In March, downtown Phoenix lost a monument important to the LGBT community and the city’s history.
The GreenHAUS boutique at 222 E. Roosevelt Street was demolished to make way for development. Along with the building, the murals painted by notable Phoenix artist Ted DeGrazia inside it were destroyed.
Bob Diehl, a community activist involved in efforts to preserve the building, said GreenHAUS represented something interesting and lively, unlike housing structures and other developments in the city that lack character and contribute nothing to the value of downtown Phoenix.
“It becomes cultural amnesia rather than cultural memory,” Diehl said.
The building had been a lot of things, including a gay bar titled 307 Lounge, Diehl said.
The loss of GreenHAUS and buildings like it in recent months were a blow to the Roosevelt Row community and some are worried that future demolitions will threaten the character and identity of downtown Phoenix, community members said.
“If [city officials] continue to do what they allow (developer) Baron [Properties] to do, they will lose in the end,” Diehl said.
However, awareness of historic designation qualifications and the city of Phoenix’s abilities can be the difference between a celebrated property and an empty gravel lot. Officials said the city is powerless to protect many buildings like GreenHAUS because of its lack of authority and resources.
“The idea with historic preservation is not to preserve everything old, it’s to preserve the most significant,” said Michelle Dodds, the city’s Historic Preservation Officer.
Dodds said there are three crucial requirements for a building to be deemed historic: significance, age and integrity.
Significance is defined as being associated with events, individuals and design characteristics that contribute to Phoenix’s history.
The problem for the GreenHAUS building was that, even though it was significant to the community, it wasn’t listed among the properties eligible for the preservation office to protect, Dodds said.
Dodds said the owners of GreenHAUS were not open to designating their property as historic. Unless it is a special case, the Historic Preservation office will not designate a property as historic without owner approval.
“Because the city has so few tools to try to maintain these older vintage buildings, people like to use historic preservation for everything,” Dodds said. “But it is not the appropriate tool to save every building. It is only the appropriate tool to save historically significant buildings.”
If a building doesn’t meet the historic requirements, and the community does not reach out to the city for help, then the city can’t do anything to save the building, Dodds said.
A bond fund can be used with threatened buildings that are eligible but not designated, Dodds said.

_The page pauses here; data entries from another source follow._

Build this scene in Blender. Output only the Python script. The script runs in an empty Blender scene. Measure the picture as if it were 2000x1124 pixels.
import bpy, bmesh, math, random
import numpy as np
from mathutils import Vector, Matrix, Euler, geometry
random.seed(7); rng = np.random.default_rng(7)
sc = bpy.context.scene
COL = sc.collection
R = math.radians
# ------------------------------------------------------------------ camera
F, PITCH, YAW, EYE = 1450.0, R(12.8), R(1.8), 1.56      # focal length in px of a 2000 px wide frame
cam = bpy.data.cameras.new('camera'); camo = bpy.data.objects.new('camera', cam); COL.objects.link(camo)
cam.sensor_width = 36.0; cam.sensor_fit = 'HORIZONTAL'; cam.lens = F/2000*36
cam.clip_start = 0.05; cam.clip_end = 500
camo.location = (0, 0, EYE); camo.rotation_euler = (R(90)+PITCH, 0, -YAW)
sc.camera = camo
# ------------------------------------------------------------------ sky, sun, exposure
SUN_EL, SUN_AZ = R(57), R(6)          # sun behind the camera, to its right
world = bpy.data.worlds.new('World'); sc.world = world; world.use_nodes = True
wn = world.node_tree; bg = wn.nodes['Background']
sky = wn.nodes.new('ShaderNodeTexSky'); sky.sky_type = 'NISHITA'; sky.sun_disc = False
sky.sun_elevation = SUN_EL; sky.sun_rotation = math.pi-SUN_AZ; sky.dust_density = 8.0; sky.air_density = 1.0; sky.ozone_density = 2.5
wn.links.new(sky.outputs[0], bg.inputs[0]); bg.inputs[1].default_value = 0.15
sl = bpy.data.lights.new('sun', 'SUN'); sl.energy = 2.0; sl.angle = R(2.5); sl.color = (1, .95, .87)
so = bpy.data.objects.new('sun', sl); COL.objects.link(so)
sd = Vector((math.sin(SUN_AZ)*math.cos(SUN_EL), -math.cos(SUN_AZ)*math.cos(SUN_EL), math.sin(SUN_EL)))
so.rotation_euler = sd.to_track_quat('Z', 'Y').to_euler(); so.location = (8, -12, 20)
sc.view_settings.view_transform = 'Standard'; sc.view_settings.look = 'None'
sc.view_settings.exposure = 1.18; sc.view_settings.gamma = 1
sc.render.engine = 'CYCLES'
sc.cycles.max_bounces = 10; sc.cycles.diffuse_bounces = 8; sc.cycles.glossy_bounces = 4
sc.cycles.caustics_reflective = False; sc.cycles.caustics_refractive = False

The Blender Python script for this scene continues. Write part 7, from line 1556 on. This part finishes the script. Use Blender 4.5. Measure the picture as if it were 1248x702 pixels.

In 2006, the state issued a $13 million bond to the Historic Preservation Commission.
The majority of the remaining money will be used in fiscal 2016 for the four departments of Historic Preservation including the Exterior Rehabilitation Grant, Demonstration Projects, Threatened Buildings Rehabilitation and Exterior Property Rehabilitation, a total of $1,104,373, according to a city council report. After that, $831,600 remains for a future project.
“I’m a little scared about what is going to happen over the next few years,” said Mark Briggs, the chair of the 2006 Historic Preservation Bond Subcommittee and member of the city of Phoenix Historic Preservation Commission. “There is going to be a lot of stuff that we can’t do anything about. Once it is gone, it’s gone.”
He estimated that the next bond fund wouldn’t be created until 2023. When the current money runs out, there will be no emergency funds to finance and protect threatened buildings that may be in danger from now until then, he said.
Briggs said the bulk of the city’s power is to slow developers down if they claim a building.
However, activists point to an additional safety net for a historic building: an easement. An easement is an insurance of protection that is agreed upon by seller and purchaser to maintain a building’s integrity for an allotted amount of time, he said.
Dodds said an easement prevents a building from being demolished. However, GreenHAUS wasn’t granted one because the money left in the bond fund wasn’t sufficient for an easement, she said.
The next option for a building like GreenHAUS is adaptive reuse, which is the concept of recycling an old building, she said.
Instead of demolishing a vintage structure, adaptive reuse calls for that building to be repurposed for another business while making minimal changes that don’t affect its historic significance, Dodds said.
Jim McPherson, Arizona Preservation Foundation board president, said awareness of the importance of the GreenHAUS building to the LGBT community came after it was threatened.
“We tore down one of the few buildings of that slice of Phoenix history before it had been documented,” he said.
To ensure that the preservation office is considering buildings of importance to the LGBT community, Dodds said the office will conduct a survey. These properties will then be placed on a list to be funded by the bond fund, if they were to be threatened, she said.
Diehl said he was relieved to hear about Dodd’s plan to include the LGBT community.
Briggs said the city should take advantage of all the empty gravel lots and use those for construction. With the lack of bond money, and no set plan for a renewal, there is a general fear for the unknown, he said.
“All we know is that we are running out of money,” Briggs said. “I am hopeful that the city steps up with a plan.”